In light of the newly adopted claim construction, the CAFC held that the “Board’s alternative finding that the claims are unpatentable under the construction we now adopt is not supported by substantial evidence.”  Id. at 5.  Baby Trend, relying upon the Board’s finding that Vaiano taught a single, continuous member, argued that Vaiano disclosed the claimed features under the newly adopted claim construction.  The CAFC disagreed, noting that the citation of Vaiano cited by the Board did not support their position, and that Vaiano merely discloses a netting feature.  The CAFC concluded that the disclosure of Vaiano “does not indicate that the netting is a single, continuous member.”  Id. at 5.  Further, the CAFC dismissed Baby Trend’s argument that Vaiano depicts a continuous, single member because the lines of netting are aligned in one corner, as illustrated in Figure 1, by noting that the lines in the other corners were not aligned.  “While it is possible that a single, continuous piece could be used in Vaiano, that is not the question before us.
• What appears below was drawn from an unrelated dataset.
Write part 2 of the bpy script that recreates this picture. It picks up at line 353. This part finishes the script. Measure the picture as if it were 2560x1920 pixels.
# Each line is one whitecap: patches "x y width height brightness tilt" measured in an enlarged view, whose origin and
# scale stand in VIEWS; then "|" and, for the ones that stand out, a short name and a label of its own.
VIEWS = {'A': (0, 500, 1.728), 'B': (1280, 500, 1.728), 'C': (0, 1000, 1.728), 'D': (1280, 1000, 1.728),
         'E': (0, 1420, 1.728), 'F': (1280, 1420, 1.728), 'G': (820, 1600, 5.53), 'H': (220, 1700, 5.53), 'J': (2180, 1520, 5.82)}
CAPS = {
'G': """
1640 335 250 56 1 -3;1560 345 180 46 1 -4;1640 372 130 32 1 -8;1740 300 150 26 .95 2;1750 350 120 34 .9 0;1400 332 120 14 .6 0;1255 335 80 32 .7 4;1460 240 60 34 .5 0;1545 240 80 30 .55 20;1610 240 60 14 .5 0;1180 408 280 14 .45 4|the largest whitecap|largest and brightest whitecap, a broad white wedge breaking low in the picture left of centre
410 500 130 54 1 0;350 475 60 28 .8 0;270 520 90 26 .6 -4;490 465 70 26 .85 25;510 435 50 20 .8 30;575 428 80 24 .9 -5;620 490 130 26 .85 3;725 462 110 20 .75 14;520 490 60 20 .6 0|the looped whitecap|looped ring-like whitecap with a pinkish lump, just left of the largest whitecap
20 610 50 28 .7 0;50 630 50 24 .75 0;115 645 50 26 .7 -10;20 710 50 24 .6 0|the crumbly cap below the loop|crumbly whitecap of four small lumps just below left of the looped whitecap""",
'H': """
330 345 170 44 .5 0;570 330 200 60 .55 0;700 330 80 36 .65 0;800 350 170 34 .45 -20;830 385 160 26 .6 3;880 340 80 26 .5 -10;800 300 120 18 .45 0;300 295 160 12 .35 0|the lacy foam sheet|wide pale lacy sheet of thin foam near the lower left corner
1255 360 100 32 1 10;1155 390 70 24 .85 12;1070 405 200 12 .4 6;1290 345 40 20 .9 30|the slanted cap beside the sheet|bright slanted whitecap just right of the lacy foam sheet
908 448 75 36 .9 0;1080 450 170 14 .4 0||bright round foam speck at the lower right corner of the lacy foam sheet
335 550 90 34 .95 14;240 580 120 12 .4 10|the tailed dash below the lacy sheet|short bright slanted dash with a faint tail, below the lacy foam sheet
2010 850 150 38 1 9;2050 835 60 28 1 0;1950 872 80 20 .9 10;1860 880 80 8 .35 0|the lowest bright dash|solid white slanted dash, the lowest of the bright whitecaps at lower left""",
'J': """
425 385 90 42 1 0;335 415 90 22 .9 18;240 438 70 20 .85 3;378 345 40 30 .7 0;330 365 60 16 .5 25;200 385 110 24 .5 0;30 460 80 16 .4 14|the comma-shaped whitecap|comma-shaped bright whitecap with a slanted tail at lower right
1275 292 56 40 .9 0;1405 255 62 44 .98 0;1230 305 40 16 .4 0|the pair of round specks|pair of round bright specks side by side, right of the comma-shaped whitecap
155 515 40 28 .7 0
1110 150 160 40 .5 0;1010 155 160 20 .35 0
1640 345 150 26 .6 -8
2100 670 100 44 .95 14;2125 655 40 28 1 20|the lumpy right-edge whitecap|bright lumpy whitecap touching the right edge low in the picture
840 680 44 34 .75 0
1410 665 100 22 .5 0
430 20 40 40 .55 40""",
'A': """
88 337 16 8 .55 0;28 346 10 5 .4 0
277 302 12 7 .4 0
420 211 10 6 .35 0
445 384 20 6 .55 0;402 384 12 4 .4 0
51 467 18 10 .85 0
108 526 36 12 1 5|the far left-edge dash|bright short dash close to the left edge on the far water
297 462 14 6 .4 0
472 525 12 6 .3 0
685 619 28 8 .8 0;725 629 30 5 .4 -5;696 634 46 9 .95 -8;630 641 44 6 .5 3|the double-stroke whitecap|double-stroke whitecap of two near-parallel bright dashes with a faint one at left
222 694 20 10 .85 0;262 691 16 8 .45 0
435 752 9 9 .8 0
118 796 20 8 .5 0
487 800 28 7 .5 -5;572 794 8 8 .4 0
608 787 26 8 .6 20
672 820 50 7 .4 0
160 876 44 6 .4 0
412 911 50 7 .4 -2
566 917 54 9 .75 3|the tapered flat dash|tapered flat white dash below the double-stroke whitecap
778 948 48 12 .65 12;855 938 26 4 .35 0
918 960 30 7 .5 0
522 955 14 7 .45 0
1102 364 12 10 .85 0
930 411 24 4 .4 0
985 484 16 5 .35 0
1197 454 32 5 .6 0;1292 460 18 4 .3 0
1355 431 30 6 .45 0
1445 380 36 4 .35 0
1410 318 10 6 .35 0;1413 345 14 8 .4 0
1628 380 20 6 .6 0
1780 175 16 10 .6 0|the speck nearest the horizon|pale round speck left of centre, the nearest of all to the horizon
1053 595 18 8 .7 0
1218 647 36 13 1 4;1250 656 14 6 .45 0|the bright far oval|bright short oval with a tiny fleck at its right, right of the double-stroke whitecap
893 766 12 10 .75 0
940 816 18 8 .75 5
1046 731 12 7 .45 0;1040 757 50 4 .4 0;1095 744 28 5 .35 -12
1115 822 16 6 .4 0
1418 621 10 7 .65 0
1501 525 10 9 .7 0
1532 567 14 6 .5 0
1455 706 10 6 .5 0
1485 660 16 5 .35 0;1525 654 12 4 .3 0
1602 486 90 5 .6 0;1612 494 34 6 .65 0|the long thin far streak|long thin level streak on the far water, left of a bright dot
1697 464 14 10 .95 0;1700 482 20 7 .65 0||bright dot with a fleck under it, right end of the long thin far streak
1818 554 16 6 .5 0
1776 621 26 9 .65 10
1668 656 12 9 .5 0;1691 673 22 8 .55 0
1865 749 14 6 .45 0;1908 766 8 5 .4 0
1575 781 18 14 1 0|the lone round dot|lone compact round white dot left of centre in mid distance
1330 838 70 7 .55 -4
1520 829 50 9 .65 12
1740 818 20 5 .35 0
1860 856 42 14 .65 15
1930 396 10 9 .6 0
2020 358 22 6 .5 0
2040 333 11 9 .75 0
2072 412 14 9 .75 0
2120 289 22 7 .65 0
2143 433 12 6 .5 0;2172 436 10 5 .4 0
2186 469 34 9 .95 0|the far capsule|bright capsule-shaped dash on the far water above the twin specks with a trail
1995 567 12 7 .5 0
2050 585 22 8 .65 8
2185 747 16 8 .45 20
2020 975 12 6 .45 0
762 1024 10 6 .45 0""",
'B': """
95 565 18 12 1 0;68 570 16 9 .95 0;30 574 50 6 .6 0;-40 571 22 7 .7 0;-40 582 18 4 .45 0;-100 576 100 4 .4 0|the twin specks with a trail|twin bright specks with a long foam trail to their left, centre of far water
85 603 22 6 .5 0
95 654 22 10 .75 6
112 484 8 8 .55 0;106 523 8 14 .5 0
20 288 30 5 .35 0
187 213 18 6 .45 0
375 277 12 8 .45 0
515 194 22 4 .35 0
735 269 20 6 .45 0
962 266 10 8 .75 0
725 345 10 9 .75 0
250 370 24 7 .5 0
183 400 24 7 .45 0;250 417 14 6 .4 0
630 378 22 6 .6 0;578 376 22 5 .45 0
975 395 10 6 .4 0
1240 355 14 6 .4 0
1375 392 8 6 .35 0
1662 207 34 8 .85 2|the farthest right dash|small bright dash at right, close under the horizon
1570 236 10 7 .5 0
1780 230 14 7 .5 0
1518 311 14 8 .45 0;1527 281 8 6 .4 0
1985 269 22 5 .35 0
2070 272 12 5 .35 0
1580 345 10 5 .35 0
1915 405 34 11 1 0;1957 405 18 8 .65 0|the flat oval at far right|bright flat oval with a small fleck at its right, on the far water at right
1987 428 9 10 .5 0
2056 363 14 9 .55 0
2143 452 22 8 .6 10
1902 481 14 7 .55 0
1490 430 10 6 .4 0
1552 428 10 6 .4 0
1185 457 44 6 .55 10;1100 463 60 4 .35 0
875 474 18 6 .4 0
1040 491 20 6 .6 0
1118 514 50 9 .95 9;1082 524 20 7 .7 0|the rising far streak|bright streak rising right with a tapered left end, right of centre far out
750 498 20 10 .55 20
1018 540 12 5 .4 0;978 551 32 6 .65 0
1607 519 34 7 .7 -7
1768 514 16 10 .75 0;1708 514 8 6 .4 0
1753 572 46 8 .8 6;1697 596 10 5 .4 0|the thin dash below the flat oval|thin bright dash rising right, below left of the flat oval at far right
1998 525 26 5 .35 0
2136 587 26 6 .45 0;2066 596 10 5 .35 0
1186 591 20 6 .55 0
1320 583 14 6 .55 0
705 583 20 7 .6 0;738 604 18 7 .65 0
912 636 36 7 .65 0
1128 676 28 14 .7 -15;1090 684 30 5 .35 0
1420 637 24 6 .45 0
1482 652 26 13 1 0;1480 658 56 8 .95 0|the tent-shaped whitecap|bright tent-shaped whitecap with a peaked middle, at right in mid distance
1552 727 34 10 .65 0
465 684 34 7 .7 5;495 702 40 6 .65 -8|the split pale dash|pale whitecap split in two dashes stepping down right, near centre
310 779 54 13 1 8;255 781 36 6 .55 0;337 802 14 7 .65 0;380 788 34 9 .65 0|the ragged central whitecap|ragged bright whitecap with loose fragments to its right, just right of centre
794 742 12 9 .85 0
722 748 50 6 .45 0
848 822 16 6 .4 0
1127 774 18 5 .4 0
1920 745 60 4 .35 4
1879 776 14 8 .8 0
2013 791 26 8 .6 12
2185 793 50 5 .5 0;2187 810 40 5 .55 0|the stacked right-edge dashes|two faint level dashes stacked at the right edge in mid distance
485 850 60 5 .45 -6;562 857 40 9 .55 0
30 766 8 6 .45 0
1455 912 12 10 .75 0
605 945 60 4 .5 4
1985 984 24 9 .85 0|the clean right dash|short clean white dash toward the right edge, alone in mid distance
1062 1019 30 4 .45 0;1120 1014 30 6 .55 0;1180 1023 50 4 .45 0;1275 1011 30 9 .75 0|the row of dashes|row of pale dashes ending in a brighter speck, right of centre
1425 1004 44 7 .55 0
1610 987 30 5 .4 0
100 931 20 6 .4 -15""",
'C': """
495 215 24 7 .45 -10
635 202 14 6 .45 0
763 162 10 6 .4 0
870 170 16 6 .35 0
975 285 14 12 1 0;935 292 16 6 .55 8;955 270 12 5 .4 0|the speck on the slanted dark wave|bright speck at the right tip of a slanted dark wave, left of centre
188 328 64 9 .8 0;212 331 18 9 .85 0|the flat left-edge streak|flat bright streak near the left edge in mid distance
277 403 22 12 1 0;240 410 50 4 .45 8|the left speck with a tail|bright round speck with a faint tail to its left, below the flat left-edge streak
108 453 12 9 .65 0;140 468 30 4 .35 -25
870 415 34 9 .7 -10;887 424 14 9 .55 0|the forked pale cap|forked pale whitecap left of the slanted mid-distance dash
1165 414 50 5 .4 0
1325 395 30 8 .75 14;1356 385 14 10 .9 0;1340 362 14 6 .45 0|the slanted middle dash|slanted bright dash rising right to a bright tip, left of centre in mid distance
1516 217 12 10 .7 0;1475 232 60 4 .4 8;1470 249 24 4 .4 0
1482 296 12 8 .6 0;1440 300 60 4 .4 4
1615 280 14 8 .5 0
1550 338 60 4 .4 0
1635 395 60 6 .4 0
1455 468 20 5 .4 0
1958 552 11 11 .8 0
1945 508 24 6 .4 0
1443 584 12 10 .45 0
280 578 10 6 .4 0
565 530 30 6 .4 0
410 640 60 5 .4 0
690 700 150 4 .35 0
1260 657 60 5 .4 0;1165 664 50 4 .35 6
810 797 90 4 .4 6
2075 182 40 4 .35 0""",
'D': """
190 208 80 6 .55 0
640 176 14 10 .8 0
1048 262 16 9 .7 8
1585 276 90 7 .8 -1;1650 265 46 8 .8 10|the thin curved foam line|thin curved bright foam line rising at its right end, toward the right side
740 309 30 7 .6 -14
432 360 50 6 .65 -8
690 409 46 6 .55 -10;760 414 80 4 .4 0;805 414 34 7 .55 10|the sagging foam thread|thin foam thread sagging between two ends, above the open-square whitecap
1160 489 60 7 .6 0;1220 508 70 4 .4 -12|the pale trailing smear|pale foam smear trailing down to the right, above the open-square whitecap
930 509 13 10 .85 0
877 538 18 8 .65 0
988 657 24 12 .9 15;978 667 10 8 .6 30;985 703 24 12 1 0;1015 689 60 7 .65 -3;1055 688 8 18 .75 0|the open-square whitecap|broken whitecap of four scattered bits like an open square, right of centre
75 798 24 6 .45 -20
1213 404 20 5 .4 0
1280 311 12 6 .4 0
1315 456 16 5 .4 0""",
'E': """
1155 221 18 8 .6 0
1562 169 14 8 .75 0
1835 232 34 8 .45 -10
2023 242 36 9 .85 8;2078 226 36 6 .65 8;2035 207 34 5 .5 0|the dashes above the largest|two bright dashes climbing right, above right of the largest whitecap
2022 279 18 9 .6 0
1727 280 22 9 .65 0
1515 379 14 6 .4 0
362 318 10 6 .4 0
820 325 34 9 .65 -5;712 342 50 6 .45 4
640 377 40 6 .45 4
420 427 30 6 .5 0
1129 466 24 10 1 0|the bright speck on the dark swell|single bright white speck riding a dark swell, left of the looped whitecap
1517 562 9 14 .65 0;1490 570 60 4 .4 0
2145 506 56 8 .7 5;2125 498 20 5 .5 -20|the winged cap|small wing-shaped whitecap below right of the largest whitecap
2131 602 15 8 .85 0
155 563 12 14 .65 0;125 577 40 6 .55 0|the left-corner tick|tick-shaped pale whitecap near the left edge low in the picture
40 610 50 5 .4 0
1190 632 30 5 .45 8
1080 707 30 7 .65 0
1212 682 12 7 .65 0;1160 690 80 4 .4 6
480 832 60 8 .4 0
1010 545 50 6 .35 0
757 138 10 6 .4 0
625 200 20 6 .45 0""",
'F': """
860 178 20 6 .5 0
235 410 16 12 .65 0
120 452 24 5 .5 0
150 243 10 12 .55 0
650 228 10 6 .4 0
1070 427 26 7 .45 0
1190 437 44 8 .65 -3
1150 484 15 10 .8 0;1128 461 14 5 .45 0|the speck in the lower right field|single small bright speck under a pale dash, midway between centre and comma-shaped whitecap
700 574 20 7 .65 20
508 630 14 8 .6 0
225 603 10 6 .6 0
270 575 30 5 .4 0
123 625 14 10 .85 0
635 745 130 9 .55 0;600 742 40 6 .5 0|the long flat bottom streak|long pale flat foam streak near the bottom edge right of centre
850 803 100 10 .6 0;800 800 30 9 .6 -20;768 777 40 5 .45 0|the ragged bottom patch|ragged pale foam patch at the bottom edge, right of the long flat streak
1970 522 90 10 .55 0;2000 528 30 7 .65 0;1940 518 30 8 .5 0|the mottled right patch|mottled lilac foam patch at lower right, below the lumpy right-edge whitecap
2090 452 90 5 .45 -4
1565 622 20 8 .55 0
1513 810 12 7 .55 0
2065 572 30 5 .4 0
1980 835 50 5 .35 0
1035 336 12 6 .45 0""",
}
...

Instead, we ask whether Vaiano discloses a single, continuous piece. Substantial evidence does not support the Board’s finding that it does.”  Id. at 6.

 

 

 

 

 

 

 

Id. at 5.  Lastly, the CAFC dismissed Baby Trend’s argument that the Board inherently relied upon their expert testimony regarding the disclosure of Vaiano by noting that merely finding an argument persuasive does not deem said evidence adopted.  “When the Board intends to rely on extrinsic evidence, it does so expressly. A single citation to 10 pages in a petition does not incorporate by reference every piece of evidence referenced therein. Similarly, Baby Trend may not rely on statements made by Administrative Patent Judges at the oral hearing that were not included in the Board’s written decisions.”  Id. at 6.

Takeaway:

Review claim construction to ensure it is consistent with the specification.  The disclosed use of a claim term can affect claim construction.

Carefully review each reference to determine if the Examiner’s understanding is accurate.